Davacının, 5536 sayılı Yasanın yürürlüğünden önceki hükümlere göre halen almakta olduğu aylığına, artışlara ilişkin getirilen 5510 sayılı Yasanın geçici 4/9. Fıkrasının “5434 sayılı Kanuna göre ödenen aylıklar ile bu madde kapsamında bağlanacak aylıklar, memur maaş katsayılarındaki artışlara göre yükseltilir. Ayrıca 5434 sayılı Kanunun yürürlüğe girdiği tarihten sonra barem, teşkilat, kadro ve sair kanunlar ile aynı rütbe, kadro ve sair kanunlarda yapılacak değişiklikler sonucunda aylık tutarlarında meydana gelecek yükselmeler, aynı rütbe, kadro unvanı ve dereceden bağlanmış bulunan emeklilik, malûllük ve vazife malûllüğü aylıkları ile dul ve yetim aylıkları hakkında da uygulanır” hükmü gereği, artışlar hesaplanıp Kurumca verilen aylık ile kıyaslanarak sonuca gidilmesi gerektiği yönündeki bozma ilamına mahkemece uyulmakla, Kurum lehine oluşan usuli kazanılmış hakkın gözetilmesi gerekir.

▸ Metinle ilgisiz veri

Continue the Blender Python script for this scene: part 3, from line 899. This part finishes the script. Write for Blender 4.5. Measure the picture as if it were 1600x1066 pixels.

Bozma doğrultusunda, çoğunluk bilirkişi hesap raporu yeterli olmakla ve hesaba taraflarca itiraz edilmediği görülmekle, davanın reddi yerine kabulü şeklinde yanılgılı değerlendirme sonucu yazılı şekilde karar verilmiş olması, usul ve yasaya aykırı olup, bozma nedenidir.
O halde, davalının bu yönleri amaçlayan temyiz itirazları kabul edilmeli ve hüküm bozulmalıdır.
SONUÇ: Temyiz edilen hükmün yukarıda açıklanan nedenlerle BOZULMASINA, 21.02.2013 gününde oybirliğiyle karar verildi.